See, that's what they should have done with PS3. PS2 was a hugely successful system; even after two other consoles which were technically superior came along and claimed a spot, the PS2 was still top dog.
The things I wanted out of PS3 are simple:
*Do what PS2 did and better. Better graphics, faster response times, faster load times. DON'T TRY TO FIX WHAT ISN'T BROKEN.
*Wireless controllers. Really, nowadays this is simple to do. No reason at all not to.
*Online functionality without charging through the roof. Not absolutely necessary, but I see the draw.
*Backwards compatibility with all PS1 and PS2 games. I only want to have one Playstation in my house. I like to keep it simple.
*Built-in hard drive, preferably upgradable. Xbox did it, Sony must compete. Also, a near necessity when online play is involved.
*Affordability. I'd be willing to pay $200 for it, and $50 per game. That's reasonable, and is the "golden zone" for new game systems by my research.

That's it. Well, that and plenty of good games. Any system is made or broken on the games made for it. Sony's always been strong in that field, though, so that wouldn't have been a problem.

Even if it was because of fan outcry, $500 or more is way too steep to capture the general market. I don't give a fat rat's ass what Sony's reasons for it are; the practical fact is that a large majority of the videogamers in the US cannot pay that kind of price tag.

Stupid move, Sony.
 

SimmyC

Well-Known Member
#22
Yeah. While I'm more partial to the PS3 due to 'Sony Fanboyism', you can't deny that they have been stumbling out of the gate with the recent release. That being said, I'm not sure how much the Xbox 360 will benefit from Sony's stupidity. Yes, it WILL do better, and heck, I might even say that they have a definate shot at being number 1 this time around.

But if they do, it will be without the Japanese market.
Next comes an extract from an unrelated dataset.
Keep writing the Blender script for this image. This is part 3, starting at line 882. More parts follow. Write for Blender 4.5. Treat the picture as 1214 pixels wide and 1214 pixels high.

As great as a position MS is at the moment due to again, Sony's stupidity, Japan just is not interested in the Xbox 360. The recent sales of the Xbox 360 in Japan that I have seen, they are barely competing with the PSP which I will get later on (just to say now that Nintendo DS is kicking butt there too).

Obviously, in many ways, Nintendo is in THE BEST position at the moment. Heck, in many ways, if they become number 1, more power to them. Just that, they probably NEVER expected to be number 1. Nintendo Wii (which I still say is a stupid name) was only meant to be a profitable 'low cost' alternative. If it sells millions, cool. Number 2? better but not required. All in all, whether the Wiimote actually catches on or not, Nintendo is still making the right moves, at the right time.

And in terms of the PSP and the Nintendo DS, IMO, even with all of the PSP's problems (price, battery life, lack of games, failure of the UMDs, etc.) it is still... doing okay sales wise, and is here to stay for the time being. More games are coming out for it (one of the big reasons why PSPs weren't moving was due to the lack of games. And from the looks of it, that is reversing), and while I will say that it will probably NEVER surpass the Nintendo DS, doesn't mean that Sony will pull the plug on it either.
 

cilrais

Well-Known Member
#23
Am I the only one buying a PS3 for it's console-exclusive GIANT ENEMY CRABS and Riiiiiidge Racer?
 

SimmyC

Well-Known Member
#24
I might still buy a PS3 to be honest. From the few games that I have seen on it, looks awesome. You can't fault Sony for making a powerful system. Now, you could fault them for screwing up promoting and making the system (they recently cut launch numbers because of 'production problems'. -_-) but, in the right hands, those are some kickass looking games on it.
 

toraneko

Well-Known Member
#25
Don't be too confident in those pre-release video clips. Game developers have been known to fudge "authentic performance video using actual system hardware" by living up to none of those things.

Not saying the graphics aren't gonna be fantastic, but you just can't trust the trailers until about a month or so before game launch.